I do, occasionally, cook things other than bread. Meat!
For reasons political, health-related, and financial, I've been a little more wary about buying meat lately. We do eat it, but we really don't want to be eating factory-farmed or processed products, for all of the obvious reasons. (We're not perfect, we sometimes buy eggs across the street, or Boars Head turkey, but we are really trying not to.) I won't go deep into what should be well-known by now, nor into the obvious equation that eating more expensive meat means that we eat less of it, but one of the effects of these choices is that the meat I buy most frequently has become turkey from DiPaola Turkey Farm, makers of our favorite sausage and purveyers of affordable, delicious everything.

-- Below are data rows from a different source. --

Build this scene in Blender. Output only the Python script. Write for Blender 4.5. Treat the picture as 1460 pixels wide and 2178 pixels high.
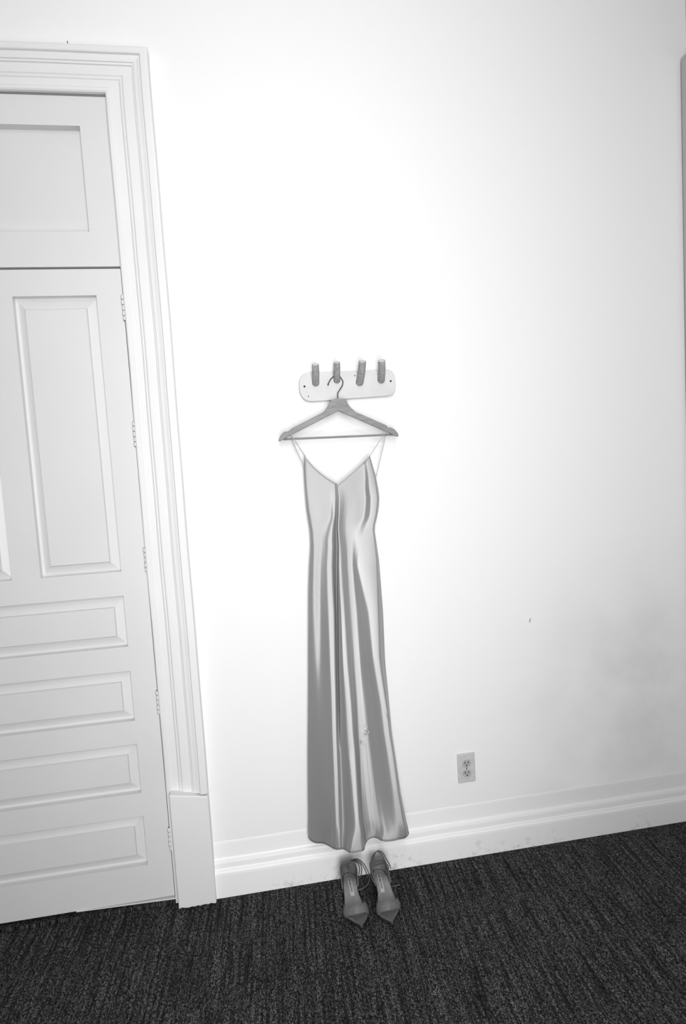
import bpy, bmesh, math, random
from mathutils import Vector, Matrix

random.seed(7)
for o in list(bpy.data.objects):
    bpy.data.objects.remove(o)
SC = bpy.context.scene
COL = SC.collection

# ------------------------------------------------------------------ camera
YAW, PITCH, ROLL = 0.1477782, -0.0756348, 0.0605989
FPX, CX, CY = 1235.0, 730.0, 1089.0
CAM = Vector((0.0, -2.05, 1.50758))
cy_, sy_, cp_, sp_ = math.cos(YAW), math.sin(YAW), math.cos(PITCH), math.sin(PITCH)
fwd = Vector((sy_ * cp_, cy_ * cp_, sp_))
right0 = Vector((cy_, -sy_, 0))
down0 = fwd.cross(right0)
right = math.cos(ROLL) * right0 + math.sin(ROLL) * down0
down = -math.sin(ROLL) * right0 + math.cos(ROLL) * down0
cam_data = bpy.data.cameras.new('camera')
cam = bpy.data.objects.new('camera', cam_data)
COL.objects.link(cam)
M = Matrix.Identity(4)
for i in range(3):
    M[i][0], M[i][1], M[i][2], M[i][3] = right[i], -down[i], -fwd[i], CAM[i]
cam.matrix_world = M
cam_data.sensor_fit = 'HORIZONTAL'
cam_data.sensor_width = 36.0
cam_data.lens = 36.0 * FPX / 1460.0
cam_data.clip_start = 0.02
SC.camera = cam


def at(px, py, Y=None, Z=None):
    """world point seen at a photo pixel, on the plane y = Y or z = Z"""
    d = right * ((px - CX) / FPX) + down * ((py - CY) / FPX) + fwd
    t = (Y - CAM.y) / d.y if Y is not None else (Z - CAM.z) / d.z
    return CAM + d * t


# ------------------------------------------------------------------ light
SC.view_settings.view_transform = 'Standard'
SC.view_settings.look = 'None'
SC.view_settings.gamma = 1.0
SC.view_settings.use_curve_mapping = False
SC.view_settings.exposure = 0.0
world = bpy.data.worlds.new('world')
SC.world = world
world.use_nodes = True
world.node_tree.nodes['Background'].inputs[0].default_value = (0.8, 0.8, 0.8, 1)
world.node_tree.nodes['Background'].inputs[1].default_value = 0.4
REAR_Y = -2.6
WIN = (-0.24, 0.50, 0.15, 2.88)      # x0, x1, z0, z1 of the window in the rear wall
ld = bpy.data.lights.new('window_daylight', 'AREA')
ld.shape = 'RECTANGLE'
ld.size, ld.size_y = WIN[1] - WIN[0], WIN[3] - WIN[2]
ld.energy = 43.5
ld.spread = math.radians(130)
lo = bpy.data.objects.new('window_daylight', ld)
lo.location = ((WIN[0] + WIN[1]) / 2, REAR_Y - 0.02, (WIN[2] + WIN[3]) / 2)
lo.rotation_euler = (math.radians(90), 0, 0)
COL.objects.link(lo)

# unseen point light added overhead for top light and downward shadows
pl = bpy.data.lights.new('added_top_light', 'POINT')
pl.energy = 23
pl.shadow_soft_size = 0.10
po = bpy.data.objects.new('added_top_light', pl)
po.location = (0.25, -1.95, 3.15)
COL.objects.link(po)

# ------------------------------------------------------------------ materials


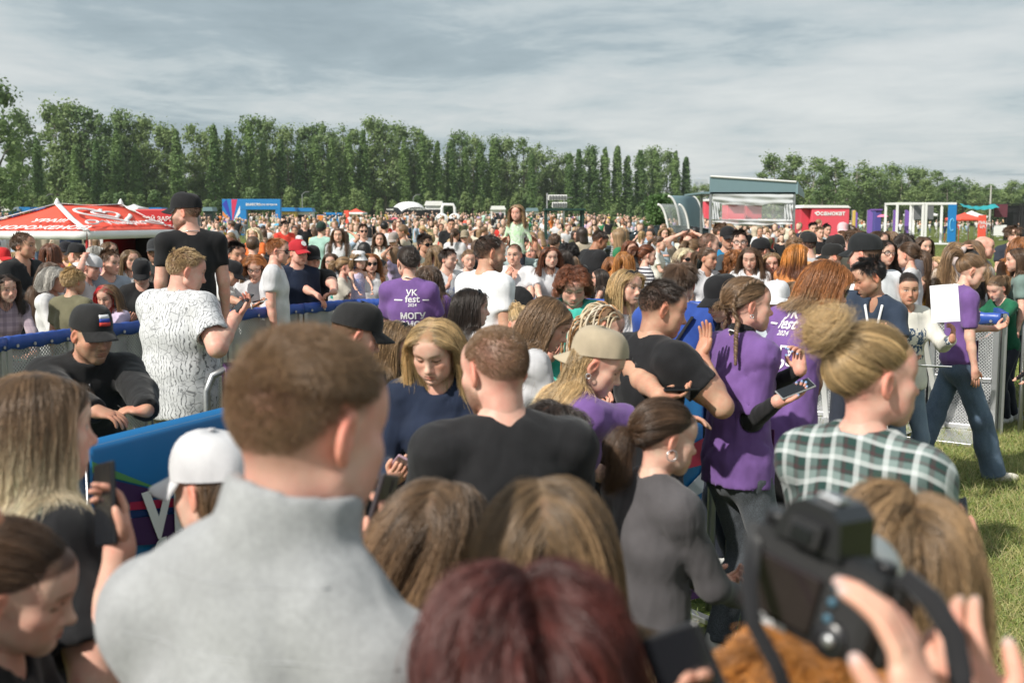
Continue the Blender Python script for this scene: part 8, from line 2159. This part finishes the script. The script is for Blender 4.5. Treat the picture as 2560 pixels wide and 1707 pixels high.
pa.location = Vector(at(2362, 758, 7.45)); pa.rotation_euler = (R_(-14), R_(-6), R_(-22)); tag(pa, 'white paper sheet held up by the woman with dark tied hair', 'paper')
cb = MB().bbox((0, 0, 0), (.24, .17, .006), .002).build('clipboard', plain('clear plastic board', (.7, .72, .75), .3)); cb.location = Vector(at(2320, 915, 7.35)); cb.rotation_euler = (R_(-9), R_(4), R_(10)); tag(cb, 'white clipboard held flat by the woman with the paper', 'clipboard')
# black backpack on the barrier beside the chin boy
bp = root('backpack', Vector(at(1295, 772, 11.5)) - Vector((0, 0, .16)), 'black backpack hanging at the barrier below the shaved head boy', 'backpack')
f = Field((-.2, -.12, -.02), (.2, .12, .42), .018); f.ell((0, 0, .18), (.17, .10, .21)); f.ell((0, -.07, .12), (.12, .06, .11), k=.03); folds(f, dict(seed=4), .01); V, Q = f.nets(); link('body', np_mesh('body', V, Q, mats=[cloth((.014, .014, .016))]), bp)
for sx in (-.07, .07): MB().tube([(sx, .08, .34), (sx * 1.2, .14, .3), (sx * 1.3, .15, .15), (sx * 1.2, .1, .03)], .014, 6, flat=.5).build('strap', cloth((.02, .02, .022)), bp, True)
# straps and patches that belong to people
def strap_across(p, side=1, col=(.014, .014, .016), back=True):
    me = p['shirt'].data; bvh = BVHTree.FromPolygons([v.co.copy() for v in me.vertices], [tuple(q.vertices) for q in me.polygons]); j = p['j']; pts = []
    for t in np.linspace(0, 1, 14):
        x = side * (.10 - .24 * t); z = j['N'][2] - .02 - .42 * t; h = bvh.ray_cast(Vector((x, -1.5 if back else 1.5, z)), Vector((0, 1 if back else -1, 0)))
        if h[0] is not None: pts.append(tuple(h[0] + Vector((0, -.006 if back else .006, 0))))
    if len(pts) > 3: MB().tube(pts, .018, 6, flat=.25).build('strap', cloth(col), p['obj'], True)
strap_across(PP_['blueboy'], 1); strap_across(PP_['pumaman'], 1, back=False); strap_across(PP_['greyw'], -1, (.05, .04, .035), False)
co = PP_['guard']['cap_obj']; M_ = [plain('flag white', (.70, .71, .74), .7, var=.05), plain('flag blue', (.03, .06, .33), .7, var=.05), plain('flag red', (.60, .05, .035), .7, var=.05)]
for k in range(3):
    V = []; F = []
    for i in range(7):
        a = (i / 6 - .5) * .62
        for e in (0, 1): z_ = .112 - .0165 * (k + e); rr = math.cos(math.asin(min(1, ((z_ - .032) / .112)) ** (1 / .85))) ** .62; V.append((.0935 * rr * math.sin(a), -.008 + .1205 * rr * math.cos(a), z_))
    for i in range(6): F.append((2 * i, 2 * i + 1, 2 * i + 3, 2 * i + 2))
    o = MB().add(V, F).build('flag_stripe', M_[k], co, True); o.modifiers.new('thickness', 'SOLIDIFY').thickness = .002
co = PP_['redcap']['cap_obj']; MB().lathe([(.001, 0), (.03, 0), (.03, .004), (.001, .004)], 12, (0, .095, .10), Matrix.Rotation(R_(-60), 3, 'X')).build('emblem', WHITE, co)

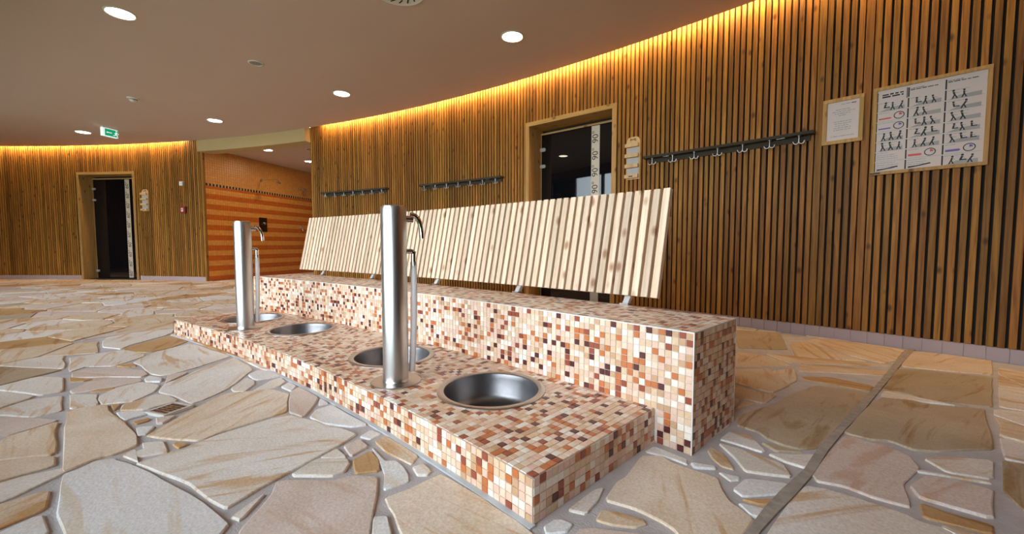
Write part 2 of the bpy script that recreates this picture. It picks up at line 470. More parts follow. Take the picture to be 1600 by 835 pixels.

Actually, I don't know a whole lot about DiPaola's breeds or farming practices, I tend to trust that they're all right because they show up at the farmer's market. Writing this, that seems a little credulous, so I'll look into it and get back on that one, but at the moment, I'm making recipes for everything from chicken to beef to pork with turkey legs and thighs. The man at the market suggested I beat and bread boneless thighs, scallopine-style, but I have yet to do this. Mostly, I've been making stews and braises.
The other night, I used turkey legs to try a recipe for a dish that's been mildly obsessing me--carnitas. I got my general ingredient profile and tips on technique from Molly Stevens' book All About Braising. Stevens' careful, detailed, step by step instructions let me feel free to use what I had in the house and basically do whatever I wanted.
First, I seasoned and browned the legs, and at the same time roasted garlic, a few chiles, and canned tomatoes for a paste. I pureed the blistered vegetables, adding salt, cumin, smoked paprika, quince paste, oil, and a little water. Following Stevens' lead, I then burned some onions and added the paste in to cook with them for a while. Needing more liquid, I added some red wine and a little more water. I poured the sauce over the legs, covered the dish with parchment and foil (which felt wasteful, next time I'll use a dish with a top, and baked in a 300 degree oven for about two hours, turning once halfway through.
The legs, which were still half-frozen when they went in the oven, were fully cooked and easily sliced through with a spoon after the two hours, but to make them carnita-like, I turned up the oven to 350 and continued to cook, uncovered, for another half hour. The result was perfect texture, just slightly roasted, fall-apart moist meat. The taste was also good, though surprisingly mild. Next time I would considerably up the chile quotient, and maybe some of the other spices. Still, we've been eating it all week, over ginger scallion noodles, over potatoes, right off the bone...As you can see from the picture below, the dish also yielded a lot of turkey fat, one of my favorite cooking fats when I can get it, which will make some future risotto or kasha or pot of beans very happy. First carnitas effort a success. And I'm still obsessed with the general technique, so there will probably be more soon.
Doesn't it rest your eyes to see something other than bread and cake pictured? I promise, vegetables abound, and I'll let you see one soon. For now, just go back through all those CSA roundups if you can't wait.